One is led to this conjecture about the train of Arnold’s thought when one reads the quotations he has selected to illustrate the special appeal of Celtic Romance. They mainly come from the _Mabinogion_ in Lady Charlotte Guest’s translation. Although it seems a pity that Arnold must draw his shafts from one quiver, and that not his own, still the _Mabinogion_ is beautiful enough, and the translation so readable, that it is not clear where he could have found, for people who have no Welsh or Irish, better illustrations. He quotes the words of Math to Gwydion when Gwydion wished a wife for his pupil. _“Well,” says Math, “we will seek, I and thou, by charms and illusions, to form a wife for him out of flowers.” So they took the blossoms of the oak, and the blossoms of the broom, and the blossoms of the meadow-sweet, and produced from them a maiden, the fairest and most graceful that man ever saw.

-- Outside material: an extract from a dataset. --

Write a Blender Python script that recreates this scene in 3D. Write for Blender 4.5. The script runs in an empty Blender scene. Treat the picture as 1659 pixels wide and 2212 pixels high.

And they baptized her, and gave her the name of Flower Aspect._ It is a famous passage since Arnold quoted it; and if we are to have magic, let it always be as beautiful as this; for I am far from denying the beauty of many a magical rite. But magic you see it is, magic palpable and practical—not the magic of
_And beauty born of murmuring sound Shall pass into her face;_
which is the true poetical magic and something yet more attractive.